So many opportunities to comment in your last post, but I will limit myself to two:
Quote Originally Posted by jmm99 View Post
The wicked words above are "known" facts, "real" reasons, "real" forms of governance, "real" ideologies, etc. (aka verifiable historical facts, which plague accurate re-enactments of historical events). They particularly plague one who believes (as I do) that the life of the military arts and the legal arts is not logic, but is experience.
History as re-enactment is central to the work of R.G. Collingwood, a philosopher who was also a practicing archeologist and historian of Roman Britain. However, his view of re-enactment is not simply what you may have seen had you been at Gettysburg at the beginning of this past July. He is rather obtuse in his description, but you might want to look at The Idea of History in your spare time.

Quote Originally Posted by jmm99 View Post
My principal argument with Whitman is that he seems to be saying (perhaps his book, when I get it, will clear that up) that the legal arts drove the military arts in the "era" of "Verdict by Battle". Generally, my argument is that the opposite is (should be) the norm - military law should be driven by the military arts. Yes, politics and policies also enter into that fray.
I tend to agree with you here. In fact, I think that this is analogous to what Thomas Kuhn had to say about paradigm shifts. Collingwood also has something to say about it in his discussions of metaphysics and philosophical method. 'Method', by the way, can also be replaced with 'logic' on at least one interpretation of the meaning of 'logic.'

I suspect that quite often we have changes in what we do (practice or, in the present context, military art) that occur quite unreflectively. After the fact, one may start to analyze the new practice and attempt to explain its efficacy (or lack thereof), which is the formation of the theory. In other words, theory may be logically prior to practice, but practice is quite often temporally prior to theory.

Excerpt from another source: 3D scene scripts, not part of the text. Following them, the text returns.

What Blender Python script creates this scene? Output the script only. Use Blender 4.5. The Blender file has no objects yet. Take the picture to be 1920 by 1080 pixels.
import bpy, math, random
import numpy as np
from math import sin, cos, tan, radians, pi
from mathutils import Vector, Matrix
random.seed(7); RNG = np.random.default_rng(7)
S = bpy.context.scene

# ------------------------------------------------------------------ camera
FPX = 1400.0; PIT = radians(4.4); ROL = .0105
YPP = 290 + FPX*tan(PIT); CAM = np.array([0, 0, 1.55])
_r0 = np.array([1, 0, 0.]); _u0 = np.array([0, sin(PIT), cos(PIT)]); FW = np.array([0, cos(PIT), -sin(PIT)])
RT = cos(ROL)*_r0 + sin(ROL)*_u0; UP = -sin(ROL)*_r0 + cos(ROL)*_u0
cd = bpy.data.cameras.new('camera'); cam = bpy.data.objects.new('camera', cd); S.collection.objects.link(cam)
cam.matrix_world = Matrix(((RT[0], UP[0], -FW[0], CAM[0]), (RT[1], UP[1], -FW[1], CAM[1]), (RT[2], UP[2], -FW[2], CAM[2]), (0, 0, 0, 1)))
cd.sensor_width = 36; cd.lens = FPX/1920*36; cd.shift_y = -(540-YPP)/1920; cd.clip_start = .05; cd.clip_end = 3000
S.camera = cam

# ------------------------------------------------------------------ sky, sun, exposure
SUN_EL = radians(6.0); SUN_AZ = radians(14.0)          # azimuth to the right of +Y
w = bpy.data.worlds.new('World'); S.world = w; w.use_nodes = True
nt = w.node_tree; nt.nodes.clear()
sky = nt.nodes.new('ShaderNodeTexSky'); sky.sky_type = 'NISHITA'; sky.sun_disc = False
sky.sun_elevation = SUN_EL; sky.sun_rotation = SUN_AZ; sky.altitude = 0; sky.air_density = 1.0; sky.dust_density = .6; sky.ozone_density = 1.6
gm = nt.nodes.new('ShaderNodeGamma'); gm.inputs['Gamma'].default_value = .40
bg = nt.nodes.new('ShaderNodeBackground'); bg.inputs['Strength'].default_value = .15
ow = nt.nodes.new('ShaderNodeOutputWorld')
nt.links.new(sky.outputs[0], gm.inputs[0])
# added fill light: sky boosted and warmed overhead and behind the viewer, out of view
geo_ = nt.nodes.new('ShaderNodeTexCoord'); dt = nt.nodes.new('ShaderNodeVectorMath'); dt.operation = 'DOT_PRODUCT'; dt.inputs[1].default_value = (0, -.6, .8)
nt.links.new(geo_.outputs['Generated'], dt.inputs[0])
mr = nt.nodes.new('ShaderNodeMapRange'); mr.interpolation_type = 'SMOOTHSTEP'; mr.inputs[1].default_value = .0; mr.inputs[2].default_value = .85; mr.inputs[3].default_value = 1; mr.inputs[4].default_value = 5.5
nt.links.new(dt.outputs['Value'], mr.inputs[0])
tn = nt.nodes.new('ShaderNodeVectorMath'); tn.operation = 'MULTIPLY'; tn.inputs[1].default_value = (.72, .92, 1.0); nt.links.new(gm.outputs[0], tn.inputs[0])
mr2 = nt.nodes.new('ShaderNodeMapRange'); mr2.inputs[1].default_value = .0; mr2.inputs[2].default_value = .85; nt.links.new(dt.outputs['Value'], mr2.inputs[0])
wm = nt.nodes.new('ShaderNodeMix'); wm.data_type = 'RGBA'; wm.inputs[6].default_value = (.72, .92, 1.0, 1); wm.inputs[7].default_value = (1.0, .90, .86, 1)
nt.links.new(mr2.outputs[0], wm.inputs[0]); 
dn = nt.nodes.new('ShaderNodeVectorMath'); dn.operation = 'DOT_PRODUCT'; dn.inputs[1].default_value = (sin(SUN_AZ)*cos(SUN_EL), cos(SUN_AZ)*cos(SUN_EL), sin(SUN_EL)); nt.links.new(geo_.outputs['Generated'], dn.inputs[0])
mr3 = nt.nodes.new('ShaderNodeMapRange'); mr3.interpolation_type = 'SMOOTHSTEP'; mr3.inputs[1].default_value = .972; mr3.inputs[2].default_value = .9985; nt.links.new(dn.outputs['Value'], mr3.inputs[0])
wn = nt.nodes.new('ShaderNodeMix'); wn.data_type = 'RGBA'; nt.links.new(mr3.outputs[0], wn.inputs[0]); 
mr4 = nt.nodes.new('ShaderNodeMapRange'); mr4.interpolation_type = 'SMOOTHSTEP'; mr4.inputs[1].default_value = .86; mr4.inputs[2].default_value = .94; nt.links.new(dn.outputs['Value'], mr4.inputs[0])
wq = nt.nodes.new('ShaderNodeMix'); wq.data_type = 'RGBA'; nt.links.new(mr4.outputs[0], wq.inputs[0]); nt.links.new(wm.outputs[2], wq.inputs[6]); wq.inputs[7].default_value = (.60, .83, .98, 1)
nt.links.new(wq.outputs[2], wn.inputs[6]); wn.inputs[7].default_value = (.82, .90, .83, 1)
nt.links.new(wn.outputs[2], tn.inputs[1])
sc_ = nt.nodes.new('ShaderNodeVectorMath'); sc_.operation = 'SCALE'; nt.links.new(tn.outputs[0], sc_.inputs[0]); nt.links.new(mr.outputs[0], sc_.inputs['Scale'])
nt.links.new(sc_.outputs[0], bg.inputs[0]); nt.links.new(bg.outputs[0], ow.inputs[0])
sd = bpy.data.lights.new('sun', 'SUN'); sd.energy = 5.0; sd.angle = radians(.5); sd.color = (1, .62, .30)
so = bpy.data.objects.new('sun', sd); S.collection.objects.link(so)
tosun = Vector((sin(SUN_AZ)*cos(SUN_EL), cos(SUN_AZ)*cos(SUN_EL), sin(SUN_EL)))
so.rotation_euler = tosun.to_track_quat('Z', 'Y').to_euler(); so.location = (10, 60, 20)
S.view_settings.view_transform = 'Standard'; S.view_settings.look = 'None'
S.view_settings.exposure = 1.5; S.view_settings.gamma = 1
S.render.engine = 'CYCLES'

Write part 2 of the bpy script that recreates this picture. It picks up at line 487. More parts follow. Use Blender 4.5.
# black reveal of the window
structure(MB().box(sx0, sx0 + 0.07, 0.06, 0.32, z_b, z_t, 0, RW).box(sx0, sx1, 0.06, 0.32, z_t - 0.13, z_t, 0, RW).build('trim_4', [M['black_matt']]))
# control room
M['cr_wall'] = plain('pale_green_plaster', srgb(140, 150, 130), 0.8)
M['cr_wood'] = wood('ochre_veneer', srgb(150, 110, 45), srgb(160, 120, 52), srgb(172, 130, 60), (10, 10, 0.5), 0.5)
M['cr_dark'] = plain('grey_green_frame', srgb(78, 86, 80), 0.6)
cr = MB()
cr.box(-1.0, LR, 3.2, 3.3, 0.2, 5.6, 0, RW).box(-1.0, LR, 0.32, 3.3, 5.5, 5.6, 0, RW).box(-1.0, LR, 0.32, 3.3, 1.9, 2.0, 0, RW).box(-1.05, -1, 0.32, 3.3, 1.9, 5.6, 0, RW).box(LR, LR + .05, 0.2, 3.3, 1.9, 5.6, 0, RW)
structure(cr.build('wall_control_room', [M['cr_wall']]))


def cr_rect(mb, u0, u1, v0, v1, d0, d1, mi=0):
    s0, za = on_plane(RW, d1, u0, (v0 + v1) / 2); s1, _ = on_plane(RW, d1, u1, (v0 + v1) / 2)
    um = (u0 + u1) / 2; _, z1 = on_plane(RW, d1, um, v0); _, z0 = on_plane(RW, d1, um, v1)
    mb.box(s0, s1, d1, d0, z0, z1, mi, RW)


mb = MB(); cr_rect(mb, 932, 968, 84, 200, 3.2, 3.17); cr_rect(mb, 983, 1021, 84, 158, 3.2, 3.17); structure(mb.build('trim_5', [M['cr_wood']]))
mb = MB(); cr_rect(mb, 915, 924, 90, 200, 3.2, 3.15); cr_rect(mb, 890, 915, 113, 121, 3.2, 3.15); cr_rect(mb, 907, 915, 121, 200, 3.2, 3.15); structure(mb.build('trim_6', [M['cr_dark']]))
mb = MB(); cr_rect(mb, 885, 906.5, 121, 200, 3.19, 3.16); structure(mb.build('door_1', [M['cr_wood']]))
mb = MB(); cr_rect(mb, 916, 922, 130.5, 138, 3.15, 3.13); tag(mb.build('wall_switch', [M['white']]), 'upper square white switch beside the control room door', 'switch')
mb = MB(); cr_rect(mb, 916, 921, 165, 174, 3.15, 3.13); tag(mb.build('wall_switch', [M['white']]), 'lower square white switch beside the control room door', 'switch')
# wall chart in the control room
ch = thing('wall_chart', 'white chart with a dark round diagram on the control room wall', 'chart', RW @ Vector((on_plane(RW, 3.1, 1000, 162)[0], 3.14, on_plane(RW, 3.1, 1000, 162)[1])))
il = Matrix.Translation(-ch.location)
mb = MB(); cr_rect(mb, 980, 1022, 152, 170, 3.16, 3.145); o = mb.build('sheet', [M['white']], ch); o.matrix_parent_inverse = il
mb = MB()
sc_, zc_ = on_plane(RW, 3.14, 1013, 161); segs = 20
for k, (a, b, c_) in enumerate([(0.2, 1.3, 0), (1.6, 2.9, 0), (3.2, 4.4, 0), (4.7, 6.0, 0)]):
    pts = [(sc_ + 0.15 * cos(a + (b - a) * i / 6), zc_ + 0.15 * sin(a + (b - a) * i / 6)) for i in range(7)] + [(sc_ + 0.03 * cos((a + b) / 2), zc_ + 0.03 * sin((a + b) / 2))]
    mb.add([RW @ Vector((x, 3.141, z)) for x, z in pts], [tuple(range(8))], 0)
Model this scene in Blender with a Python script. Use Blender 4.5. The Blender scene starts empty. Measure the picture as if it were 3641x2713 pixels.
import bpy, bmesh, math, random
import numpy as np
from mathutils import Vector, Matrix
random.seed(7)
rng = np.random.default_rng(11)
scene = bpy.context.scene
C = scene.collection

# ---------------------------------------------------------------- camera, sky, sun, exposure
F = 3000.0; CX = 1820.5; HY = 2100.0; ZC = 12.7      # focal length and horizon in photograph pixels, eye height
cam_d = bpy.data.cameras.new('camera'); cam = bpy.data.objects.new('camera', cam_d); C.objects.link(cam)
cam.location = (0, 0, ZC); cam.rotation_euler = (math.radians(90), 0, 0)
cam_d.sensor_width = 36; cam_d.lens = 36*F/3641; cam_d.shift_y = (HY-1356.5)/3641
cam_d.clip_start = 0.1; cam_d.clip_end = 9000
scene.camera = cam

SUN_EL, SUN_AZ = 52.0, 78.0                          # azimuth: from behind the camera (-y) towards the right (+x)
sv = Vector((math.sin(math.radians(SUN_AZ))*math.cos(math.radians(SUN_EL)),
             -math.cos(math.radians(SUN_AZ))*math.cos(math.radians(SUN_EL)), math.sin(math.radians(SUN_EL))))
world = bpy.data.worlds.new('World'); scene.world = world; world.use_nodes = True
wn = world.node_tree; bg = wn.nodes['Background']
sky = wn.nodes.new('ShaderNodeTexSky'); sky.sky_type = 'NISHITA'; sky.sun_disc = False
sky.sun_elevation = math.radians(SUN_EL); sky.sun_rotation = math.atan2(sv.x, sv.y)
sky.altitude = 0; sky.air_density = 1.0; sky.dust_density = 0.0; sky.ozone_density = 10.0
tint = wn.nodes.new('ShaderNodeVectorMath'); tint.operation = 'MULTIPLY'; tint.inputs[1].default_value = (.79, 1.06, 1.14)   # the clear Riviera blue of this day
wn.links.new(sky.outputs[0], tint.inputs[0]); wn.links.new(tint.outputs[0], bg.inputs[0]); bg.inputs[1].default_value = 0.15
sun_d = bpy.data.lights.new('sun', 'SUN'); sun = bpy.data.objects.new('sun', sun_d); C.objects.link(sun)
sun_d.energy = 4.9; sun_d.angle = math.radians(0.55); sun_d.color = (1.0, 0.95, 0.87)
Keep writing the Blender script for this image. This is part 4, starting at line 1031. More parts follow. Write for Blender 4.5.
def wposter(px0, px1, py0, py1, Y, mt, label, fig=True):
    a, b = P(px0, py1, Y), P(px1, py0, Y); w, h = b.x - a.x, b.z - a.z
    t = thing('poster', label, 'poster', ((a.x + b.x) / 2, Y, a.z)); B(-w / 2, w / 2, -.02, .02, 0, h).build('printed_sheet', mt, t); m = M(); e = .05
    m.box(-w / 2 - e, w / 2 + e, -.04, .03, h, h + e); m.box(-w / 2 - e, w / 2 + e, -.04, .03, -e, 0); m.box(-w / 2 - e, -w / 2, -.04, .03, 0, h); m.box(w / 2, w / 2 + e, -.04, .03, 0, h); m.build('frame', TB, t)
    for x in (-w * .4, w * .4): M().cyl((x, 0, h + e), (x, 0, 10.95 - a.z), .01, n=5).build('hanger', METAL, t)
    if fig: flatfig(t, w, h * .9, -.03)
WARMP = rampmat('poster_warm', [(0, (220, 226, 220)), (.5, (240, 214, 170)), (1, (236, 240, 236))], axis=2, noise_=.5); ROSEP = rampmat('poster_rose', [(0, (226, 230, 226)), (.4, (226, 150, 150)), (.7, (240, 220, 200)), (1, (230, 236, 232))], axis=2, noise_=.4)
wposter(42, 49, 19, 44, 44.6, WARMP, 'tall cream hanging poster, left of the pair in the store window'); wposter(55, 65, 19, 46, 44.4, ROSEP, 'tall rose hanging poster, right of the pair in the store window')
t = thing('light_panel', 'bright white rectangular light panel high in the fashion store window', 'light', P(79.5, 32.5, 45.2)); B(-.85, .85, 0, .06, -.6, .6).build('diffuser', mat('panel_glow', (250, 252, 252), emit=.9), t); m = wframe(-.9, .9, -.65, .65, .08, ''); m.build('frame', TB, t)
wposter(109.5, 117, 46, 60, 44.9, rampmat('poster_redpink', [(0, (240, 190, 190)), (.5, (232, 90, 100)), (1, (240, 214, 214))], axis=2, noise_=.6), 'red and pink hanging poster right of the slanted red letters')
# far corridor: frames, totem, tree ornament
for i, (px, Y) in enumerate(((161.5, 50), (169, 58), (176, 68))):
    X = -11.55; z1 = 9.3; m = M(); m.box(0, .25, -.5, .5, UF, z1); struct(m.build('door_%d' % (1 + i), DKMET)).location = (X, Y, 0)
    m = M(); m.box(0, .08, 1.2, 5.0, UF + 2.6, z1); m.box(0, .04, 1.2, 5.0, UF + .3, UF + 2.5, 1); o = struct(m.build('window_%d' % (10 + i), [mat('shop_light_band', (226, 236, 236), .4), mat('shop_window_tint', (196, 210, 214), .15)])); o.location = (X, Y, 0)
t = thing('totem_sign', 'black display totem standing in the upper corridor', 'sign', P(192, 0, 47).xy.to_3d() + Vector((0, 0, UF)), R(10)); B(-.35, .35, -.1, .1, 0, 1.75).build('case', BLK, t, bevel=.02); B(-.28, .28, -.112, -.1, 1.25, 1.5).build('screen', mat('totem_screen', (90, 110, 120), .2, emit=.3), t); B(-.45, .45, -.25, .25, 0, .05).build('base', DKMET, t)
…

As an example, let's suppose near the end of a given campaigning season at some time in the distant past, a victorious commander decides to billet his army in the captured city rather than razing it, as was the prior custom. He discovers that he and his army have benefitted as a result (easier to keep campaigning, looting and pillaging next season because he still has his army at hand, perhaps). Based on this exerience, a new rule of conduct (military "law") is promulgated: "Do not destroy captured cities." (BTW, I doubt that just a single instance will suffice.) The final step would be for some legal theorists to generalize this new legal construct by mapping the law to a theory or building a new theory as to why not destroying captured cities instantiates some value of much broader application--like a right of innocent people to be safe in their property and possessions. Interestingly, to me at least, the original pragmatic motivation--the commander's desire to be able to start his next campaign sooner-- (if one existed at all) has been lost in the process.